Transforming animals into bipeds has another important meaning for Pereira: it is the lower extremities that connect it to the earth and, therefore, to its primitive condition, while the body rises, as he points out, to the “mysteries of spirituality”. ”. This awareness of the dual is the one embodied by beasts such as the Bitoro, the Bicierva, the Bicabra, the Bipardo, the Bicerda, the Biceronte, among others. This bestiary, on the other hand, alludes, as the artist points out, to mental processes similar to those of the child when in his fantasy he generates monsters. Therefore, they are vivid creatures that introduce dissimilar feelings into the viewer from the moment he is confronted with hybridism, alteration and transformation of species, seeing himself reflected by his own bipedal condition.

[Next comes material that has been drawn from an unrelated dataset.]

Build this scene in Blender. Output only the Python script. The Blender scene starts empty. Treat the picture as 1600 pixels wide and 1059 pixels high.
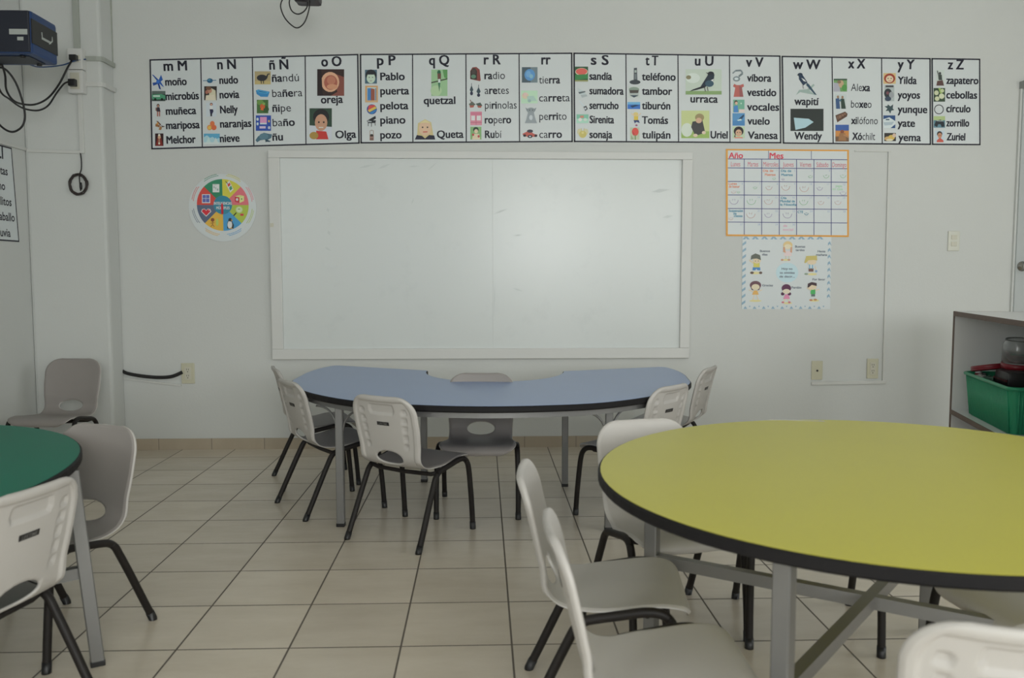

Beautiful in themselves as drawings on paper, the artist’s sketches and annotations record his ability to analyze forms and his connection to ideas. In these drawings are written down thoughts that complement the symbolic and spiritual meaning of each of the pieces. Many of these associations derive from his fascination with referential works in the history of universal art that serve as a support, such as those of El Bosco (think of The Garden of Earthly Delights, The Last Judgment and The Ship of Fools), paintings of Dalí, who alters characters and frames them in surreal landscapes, and Gaudí, with his neo-Gothic and organic architecture, full of “bony windows”, as Pereira describes them. This selection is not random. There is a clear connection between the sculptor and these artists who interchangeably work fantasy with reality. Special mention have the bestiaries used in medieval Gothic architecture.

In addition to mastering the medium, Pereira has given sculpture conceptual solidity, turning it into a visual –and emotional– experience capable of generating ideas, associations and diverse sensations in the viewer. With Bípedos, Francisco Pereira consolidates an interesting sculptural work and opens a new chapter of figuration in Venezuela.